For this blog post I interviewed the Senior Director of Annual Giving at the OSU Foundation, Lacie LaRue. Lacie has been my boss and mentor for the last three years. Through her and my other managers I have learned the art of philanthropy and personal relationships. I have learned how to manage student employees. Lacie pointed out that managing students vs. Adult staff is much different and the role of empowerment changes as well.

I work in the telefund. Lacie did as well for about 8 years before moving up to where she is now. Students at this job get empowered in many ways. We have incentives and friendly fun atmosphere that help create a sense of empowerment. The callers can see how much money they raised and feel accomplished knowing they helped attain part of that total and directly see the benefit of their work. In the professional setting it is much different. Every employee needs to be managed and treated differently based off learning style and personality. As a manager Lacie feels very empowered. She knows her thoughts and ideas are taken into account. She wants the same for here subordinates. Each employee has the ability to approach here and give their opinion. She believes in the hierarchical order but at the same time knows everyone in the professional setting has a level of expertise and need to be motivated as well.

Students are much more replaceable and so motivating is easier. They get excited over small incentives. Adults have different priorities like family and empowerment goes hand in hand with managing that aspect of the job and still being sufficient. Everyone here at the foundation hasa say and all information is shared. Its like a giant brainstorming session, some ideas work and otehres don't.
Many managers have a problem with controller, whether its how to use it or whether its actually obtaining it. Being higher up in the Foundation Lacie has alot more control and power than the average employee. But she also wants to keep everyone empowered and keeping that relationship between conrtol and power becomes very adaptable. Every person has a different job as well and so the idea of empowerment is so important and something taht you have to constantly be learning and adapting for.

Monday, April 22, 2013

What Culture Can do for You!

For my fiance and I, a weekly froyo trip is a must. To be honest before I started dating her I was much more into the real deal and got ice cream. I realized it was time for me to live a healthier life style and so since I still loved ice cream I figured froyo was the best way to go. Over the weekend we went to the very popular Yogurt Extreme ( Now especially here on campus the one on Monroe is very inhabited by college students. If you want a quick easy snack or lunch to meet a friend, Yogurt extreme is the place to go. When you walk in you are plastered with pink. The pink is everywhere. Pink walls, pink spoons, pink bowls, and the workers either wear pink shirts or black shirts with pink in them. Pink is a bright happy color and to me sets the mood of a happy and fun place while it can also be relaxing. Another cool artifact that is impossible to miss is the happy customers on the TV. There are two TVs with a slide show of past customers. Every customer is smiling and clearly living it up at yogurt extreme.

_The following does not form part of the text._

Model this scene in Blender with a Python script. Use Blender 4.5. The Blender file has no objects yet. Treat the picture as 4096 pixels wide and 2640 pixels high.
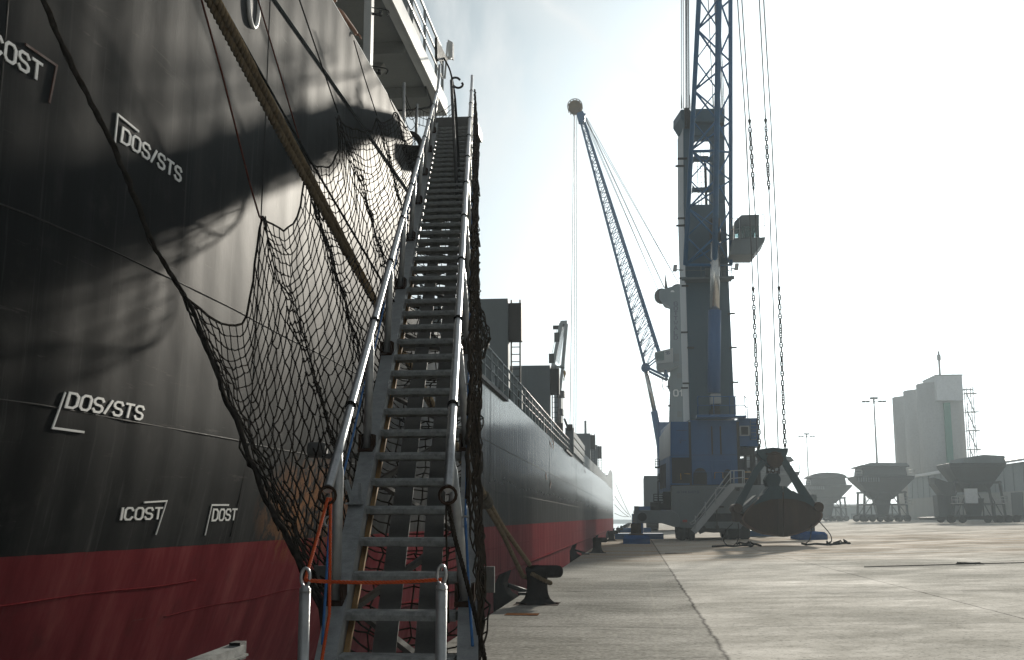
import bpy, math, random
from math import sin, cos, pi, radians, sqrt, atan2
from mathutils import Vector as V, Matrix
random.seed(7)
scene = bpy.context.scene
col = scene.collection

# ------------------------------------------------------------------ survey
# camera: eye 1.6 m over the quay; +Y runs along the quay edge, +X inland.
F, CX, CY, EYE = 4556.0, 2048.0, 1320.0, 1.6
PITCH = math.atan((2075 - CY) / F)
YAW = math.atan((2550 - CX) / (F / cos(PITCH)))
FW = V((-sin(YAW)*cos(PITCH), cos(YAW)*cos(PITCH), sin(PITCH)))
RT = V((cos(YAW), sin(YAW), 0))
UP = RT.cross(FW)
EYEP = V((0, 0, EYE))
def ray(x, y): return FW + RT*((x-CX)/F) - UP*((y-CY)/F)
def atY(x, y, Y): d = ray(x, y); return EYEP + d*(Y/d.y)
def atX(x, y, X): d = ray(x, y); return EYEP + d*(X/d.x)
def v2(x, y): return (x*1.7145, y*1.7145)          # survey sheet -> photo scale
def sheet(ox, oy, s): return lambda x, y: (ox + x/s, oy + y/s)
def vY(x, y, Y): return atY(*v2(x, y), Y)
def vX(x, y, X): return atX(*v2(x, y), X)
def ground_z(X): return 0.025*min(max(X-0.5, 0), 62)

# ------------------------------------------------------------------ objects
def tag(o, label=None, cat=None, group=None, kind=None):
    if label: o['label'] = label
    if cat: o['category'] = cat
    if group: o['group'] = group
    if kind: o['kind'] = kind
    return o
def thing(name, loc, label, cat, group=None):
    o = bpy.data.objects.new(name, None); col.objects.link(o)
    o.location = loc; o.empty_display_size = .3
    return tag(o, label, cat, group)
class MB:
    def __init__(s): s.v=[]; s.f=[]; s.m=[]; s.s=[]; s.cur=0
    def add(s, vs, fs, smooth=False, m=None):
        b=len(s.v); s.v.extend([tuple(p) for p in vs])
        for f in fs:
            s.f.append(tuple(b+i for i in f)); s.m.append(s.cur if m is None else m); s.s.append(smooth)
    def box(s, x0,x1,y0,y1,z0,z1, m=None):
        vs=[(x,y,z) for z in (z0,z1) for y in (y0,y1) for x in (x0,x1)]
        s.add(vs,[(0,2,3,1),(4,5,7,6),(0,1,5,4),(2,6,7,3),(0,4,6,2),(1,3,7,5)],False,m)
    def bar(s, p0, p1, w, h, up=(0,0,1), m=None):
        p0=V(p0); p1=V(p1); d=(p1-p0).normalized(); u=V(up)
        a=d.cross(u)
        if a.length<1e-4: a=d.cross(V((1,0,0)))
        a.normalize(); b=a.cross(d)
        vs=[]
        for p in (p0,p1):
            for sa,sb in ((-1,-1),(1,-1),(1,1),(-1,1)): vs.append(p+a*(sa*w/2)+b*(sb*h/2))
        s.add(vs,[(3,2,1,0),(4,5,6,7),(0,1,5,4),(1,2,6,5),(2,3,7,6),(3,0,4,7)],False,m)
    def tube(s, pts, r, n=8, cap=True, m=None, smooth=True, closed=False):
        pts=[V(p) for p in pts]; k=len(pts)
        rs=r if isinstance(r,(list,tuple)) else [r]*k
        t=[]
        for i in range(k):
            if closed: d=pts[(i+1)%k]-pts[i-1]
            else: d=pts[min(i+1,k-1)]-pts[max(i-1,0)]
            t.append(d.normalized() if d.length>1e-9 else V((0,0,1)))
        a=t[0].orthogonal().normalized(); vs=[]
        for i in range(k):
            a=(a-t[i]*a.dot(t[i]))
            a=a.normalized() if a.length>1e-6 else t[i].orthogonal().normalized()
            b=t[i].cross(a)
            for j in range(n):
                q=2*pi*j/n; vs.append(pts[i]+(a*cos(q)+b*sin(q))*rs[i])
        fs=[]
        for i in range(k if closed else k-1):
            i2=(i+1)%k
            for j in range(n):
                j2=(j+1)%n; fs.append((i*n+j,i*n+j2,i2*n+j2,i2*n+j))
        s.add(vs,fs,smooth,m)
        if cap and not closed:
            b=len(s.v)-len(vs)
            for ring,rev in ((0,True),(k-1,False)):
                f=[b+ring*n+j for j in range(n)]
                if rev: f.reverse()
                s.f.append(tuple(f)); s.m.append(s.cur if m is None else m); s.s.append(False)
    def lathe(s, prof, n=24, o=(0,0,0), axis='z', m=None, smooth=True, cap=True):
        o=V(o); vs=[]
        for r,z in prof:
            for j in range(n):
                q=2*pi*j/n; x,y=r*cos(q),r*sin(q)
                p={'z':V((x,y,z)),'x':V((z,x,y)),'y':V((y,z,x))}[axis]
                vs.append(o+p)
        fs=[(i*n+j,i*n+(j+1)%n,(i+1)*n+(j+1)%n,(i+1)*n+j) for i in range(len(prof)-1) for j in range(n)]
        s.add(vs,fs,smooth,m)
        if cap:
            b=len(s.v)-len(vs)
            s.f.append(tuple(b+j for j in reversed(range(n)))); s.m.append(s.cur if m is None else m); s.s.append(False)
            k=len(prof)-1
            s.f.append(tuple(b+k*n+j for j in range(n))); s.m.append(s.cur if m is None else m); s.s.append(False)
    def prism(s, poly, e, m=None):
        """poly: 3-D outline; e: extrusion vector"""
        e=V(e); n=len(poly); p=[V(q) for q in poly]
        vs=p+[q+e for q in p]
        nrm=V((0,0,0))
        for i in range(n): nrm+=p[i].cross(p[(i+1)%n])
        flip=nrm.dot(e)>0
        f0=tuple(range(n)); f1=tuple(n+i for i in reversed(range(n)))
        fs=[f0,f1]+[(i,n+i,n+(i+1)%n,(i+1)%n) for i in range(n)]
        if flip: fs=[tuple(reversed(f)) for f in fs]
        s.add(vs,fs,False,m)
    def build(s, name, mats, parent=None, label=None, bevel=0):
        me=bpy.data.meshes.new(name); me.from_pydata(s.v,[],s.f)
        if not isinstance(mats,(list,tuple)): mats=[mats]
        for x in mats: me.materials.append(x)
        me.polygons.foreach_set('material_index',s.m)
        me.polygons.foreach_set('use_smooth',s.s)
        me.update()
        o=bpy.data.objects.new(name,me); col.objects.link(o)
        if parent is not None:
            o.parent=parent
            L=V(parent.location) if parent.type=='EMPTY' else V((0,0,0))   # parts that are meshes sit at the origin
            o.matrix_parent_inverse=Matrix.Translation(-L)
        if label: o['label']=label
        if bevel:
            b=o.modifiers.new('edge','BEVEL'); b.width=bevel; b.segments=2; b.limit_method='ANGLE'; b.angle_limit=radians(40)
        return o
def copy_thing(root, loc, label=None):
    c=root.copy(); col.objects.link(c); c.location=loc
    if label: c['label']=label
    for ch in root.children:
        d=ch.copy(); col.objects.link(d); d.parent=c; d.matrix_parent_inverse=ch.matrix_parent_inverse.copy()
        for g in ch.children:
            e=g.copy(); col.objects.link(e); e.parent=d; e.matrix_parent_inverse=g.matrix_parent_inverse.copy()
    return c
def lerp(a,b,t): return a+(b-a)*t
def smooth01(t): t=min(max(t,0),1); return t*t*(3-2*t)
def interp(x, xs, ys):
    if x<=xs[0]: return ys[0]
    for i in range(len(xs)-1):
        if x<=xs[i+1]: return lerp(ys[i],ys[i+1],(x-xs[i])/(xs[i+1]-xs[i]))
    return ys[-1]
def resample(pts, step):
    pts=[V(p) for p in pts]; L=[0]
    for a,b in zip(pts,pts[1:]): L.append(L[-1]+(b-a).length)
    n=max(2,int(L[-1]/step)+1); out=[]; k=0
    for i in range(n):
        s=L[-1]*i/(n-1)
        while k<len(pts)-2 and L[k+1]<s: k+=1
        t=(s-L[k])/max(1e-9,L[k+1]-L[k]); out.append(pts[k].lerp(pts[k+1],t))
    return out
def catmull(pts, sub=6):
    pts=[V(p) for p in pts]; q=[pts[0]*2-pts[1]]+pts+[pts[-1]*2-pts[-2]]; out=[]
    for i in range(1,len(q)-2):
        a,b,c,d=q[i-1:i+3]
        for k in range(sub):
            t=k/sub
            out.append(.5*((2*b)+(c-a)*t+(2*a-5*b+4*c-d)*t*t+(3*b-a-3*c+d)*t**3))
    out.append(pts[-1]); return out
def twisted(mb, pts, r, pitch, strands=3, n=6, fuzz=0):
    """laid rope: helical strands round a centre line"""
    pts=resample(pts, pitch/9); k=len(pts); sr=r*.56; R=r*.48
    t=[(pts[min(i+1,k-1)]-pts[max(i-1,0)]).normalized() for i in range(k)]
    a=t[0].orthogonal().normalized(); fr=[]
    for i in range(k):
        a=(a-t[i]*a.dot(t[i])).normalized(); fr.append((a.copy(),t[i].cross(a)))
    for s in range(strands):
        ps=[]
        for i in range(k):
            q=2*pi*(i/9+s/strands); A,B=fr[i]
            ps.append(pts[i]+(A*cos(q)+B*sin(q))*R)
        mb.tube(ps,sr,n)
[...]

I love the culture their because they are laid back and very friendly. I saw another blog by one of our classmates Michael Beckstead about Jimmy John's ( .

I know Jimmy John's and Yogurt extreme are much different I do believe they have the same positive culture.  Every employee seems genuinely excited to see you and tries to have a rapport with you. They are always willing to talk about their favorite ice cream and toppings and ask us what we like as well. Its an inviting atmosphere. I assume that most of these employees were hired for their peppiness and overall charismatic attitude. You can also get this sense of culture from their motto of "Selling happiness by the ounce!" I love this place and I will always be a repeat visitor.

Monday, April 15, 2013

Zappos! Satisfaction Indeed

Satisfaction, satisfaction, and oh yeah satisfaction. This word is what the company Zappos uses as a gauge for there employees and something to strive for. Zappos likes to consider and see themselves as a "family. " Zappos likes to focus on their ten commandments. The focus is to get through the good times and the bad, kind of like a family.  Here everyone has access to the same files as the executives and everyone is encouraged to present new ideas, and according to CEO Tony Hsieh, most of the ideas come from the bottom up.  If everyone is considered equal and they all hang out together then it creates a bond unlike any other work experience. Hsieh encourages his managers to take his team out to dinner. This allows for close relationships and makes the work environment feel more like home.

Deal and Kennedy talk about successful companies and what they believe is needed: a strong unified culture.  Yes there are many backgrounds and also many cultures within the Zappos family, but they are all working for the same philosophy. That philosophy is to work hard while having fun and being weird. All the employees are given free reign to try new ideas for the company and also when applying themselves to customer service. One customer asked the employee to only speak in third person. This adds satisfaction to the employee and the prospect, which in return gives a positive outlook on the company.

Zappos likes to follow the New science approach to communication in organizations. The New Science theory looks at companies and organizations that are finding new and innovative ways to run an organization. This idea keys in on issues like  participation in organizational processes (having a say in the company), working on personal relationships, and having equal access to information and sharing that with everyone. My teacher in my Population and Environment class is using the SOLE (self organized learning environment) approach. This is a more interactive and actively involved approach with the hope that we enhance our creativity rather than being limited to facts and memorization. I feel the SOLE learning approach and the culture of Zappos can integrate to create a welcoming learning environment that promotes creativity and efficiency.